На третий же день меня с братом отправили в театральную школу. Многие воспитанницы знали меня, но все-таки обступили и стали расспрашивать, каким образом я попала в школу? Узнав, что я тоже буду ходить в классы на уроки, они заявили мне, чтобы я подчинилась их установленным правилам: «никогда не отвечать уроков учителям». Но когда я заметила что учителя могут пожаловаться на меня, они уверяли, что не посмеют! Я была поражена, как взрослые воспитанницы обходятся
Ко мне, как к новенькой, учителя попробовали было обратиться с вопросами, но воспитанницы хором заявили, что я также не готовила уроков.
В младших классах, по примеру старших, также не учили уроков, отговариваясь тем, что не было времени. Впрочем, иногда точно у них не было времени учиться: утром их возили на репетицию балета, а вечером в спектакль, откуда они возвращались в час ночи. Взрослые воспитанницы-танцовщицы совсем не ходили в классы.

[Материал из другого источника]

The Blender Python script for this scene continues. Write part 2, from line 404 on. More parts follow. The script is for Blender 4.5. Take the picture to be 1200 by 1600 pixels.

Я приводила Титюса в совершенное отчаяние, потому что изображала из себя самую неуклюжую фигуру, когда он заставлял меня упражняться перед собой. Я притворялась, что у меня дрожат ноги. Титюс был уже пожилой, довольно полный господин, с большими бледно-голубоватыми сонными глазами, но эти глаза гневно блестели, смотря на меня, и он восклицал по-французски: «Что я могу сделать с этим бревном?» В самом деле, положение Титюса было очень неприятное: ему было приказано от высшего начальства как можно скорее выпустить меня на сцену, а я представлялась никуда не годной для танцев.

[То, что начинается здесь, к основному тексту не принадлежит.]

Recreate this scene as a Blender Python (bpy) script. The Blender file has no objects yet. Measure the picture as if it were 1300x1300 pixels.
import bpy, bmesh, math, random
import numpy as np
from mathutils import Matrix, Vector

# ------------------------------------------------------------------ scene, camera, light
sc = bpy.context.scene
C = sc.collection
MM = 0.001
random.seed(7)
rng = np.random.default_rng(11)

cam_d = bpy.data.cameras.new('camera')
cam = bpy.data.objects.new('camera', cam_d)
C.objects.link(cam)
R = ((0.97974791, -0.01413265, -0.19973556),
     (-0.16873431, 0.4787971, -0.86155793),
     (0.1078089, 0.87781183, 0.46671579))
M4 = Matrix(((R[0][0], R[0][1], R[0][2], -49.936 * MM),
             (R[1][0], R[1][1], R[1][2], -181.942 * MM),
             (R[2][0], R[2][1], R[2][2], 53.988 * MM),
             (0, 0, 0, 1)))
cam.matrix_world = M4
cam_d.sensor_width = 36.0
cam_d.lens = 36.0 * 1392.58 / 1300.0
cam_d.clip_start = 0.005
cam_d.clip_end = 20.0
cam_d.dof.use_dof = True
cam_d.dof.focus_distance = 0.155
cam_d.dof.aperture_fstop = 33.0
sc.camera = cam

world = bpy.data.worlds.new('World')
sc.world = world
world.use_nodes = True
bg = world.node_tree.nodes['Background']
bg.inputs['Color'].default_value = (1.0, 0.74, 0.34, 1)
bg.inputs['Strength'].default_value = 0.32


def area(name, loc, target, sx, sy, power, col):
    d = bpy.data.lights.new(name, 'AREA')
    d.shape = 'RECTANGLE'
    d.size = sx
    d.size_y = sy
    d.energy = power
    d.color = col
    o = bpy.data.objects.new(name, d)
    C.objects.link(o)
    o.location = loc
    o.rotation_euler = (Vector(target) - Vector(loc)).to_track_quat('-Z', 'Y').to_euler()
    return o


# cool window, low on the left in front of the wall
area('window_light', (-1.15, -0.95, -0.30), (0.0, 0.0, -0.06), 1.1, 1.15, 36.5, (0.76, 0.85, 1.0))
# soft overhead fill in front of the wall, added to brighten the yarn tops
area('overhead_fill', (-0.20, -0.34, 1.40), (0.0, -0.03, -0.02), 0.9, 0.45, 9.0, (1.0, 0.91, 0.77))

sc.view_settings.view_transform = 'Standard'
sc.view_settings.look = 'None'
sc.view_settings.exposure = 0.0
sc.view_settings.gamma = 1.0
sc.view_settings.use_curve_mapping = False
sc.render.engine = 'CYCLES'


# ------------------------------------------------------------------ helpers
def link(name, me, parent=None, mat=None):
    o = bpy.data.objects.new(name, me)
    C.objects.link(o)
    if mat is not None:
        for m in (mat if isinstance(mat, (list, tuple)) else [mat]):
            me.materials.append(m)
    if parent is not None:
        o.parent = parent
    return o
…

Приехала в Петербург знаменитая балерина Тальони с своим отцом, маленьким старичком, и являлась с ним в школу упражняться. Директор и другие чиновники очень ухаживали за обоими иностранцами; им подавался в школе отличный завтрак.
Тальони днем была очень некрасива, худенькая-прехуденькая, с маленьким желтым лицом в мелких морщинках. Я краснела за воспитанниц, которые после танцев окружали Тальони и, придавая своему голосу умиленное выражение, говорили ей: «Какая ты рожа! какая ты сморщенная»!
Тальони, воображая, что они говорят ей комплименты, кивала им с улыбкой головой и отвечала:
– Merci, mes enfants!
Тальони сделала мне большую неприятность. Раз Титюс не пришел в класс, и никто не упражнялся без него. Воспитанницы стали упрашивать меня представить им Тальони, которую я очень удачно передразнивала. Все воспитанницы знали, что я нарочно корчу из себя неуклюжую фигуру перед Титюсом, и очень были довольны, что я его злю в классе. Для их потехи, я стала ходить по зале на носках, делала антраша и, как Тальони, стояла долго на одной ноге, а другую держала высоко и вдруг, встав на носок, делала пируэт; потом оправляла платье, как Тальони после танца, и раскланивалась с мнимой публикой.
– Сапристи! – вдруг раздался в дверях голос Титюса, которого никто не заметил и который, как оказалось, видел мое представление. Я, конечно, страшно перепугалась. Титюс грозно подошел ко мне и то по-французски, то на ломаном русском языке стал меня бранить.
– Ноги у нее дрожат, горбится, носки как тряпки, когда в классе! А оказывается, что у нее стальной носок. Хорошо же, я пожалуюсь на вас.
И точно, Титюс пожаловался моей матери, и мне страшно досталось за мою проделку. Меня в наказание заставили упражняться еще по вечерам дома. Но я хитрила и вместо упражнения читала книги, которые были в спальне у матери. Я прочитала Марлинского, Рафаила Зотова, а чтобы показать вид, будто упражнялась в танцах до поту лица, смачивала передние волосы водой и растирала руками докрасна себе щеки.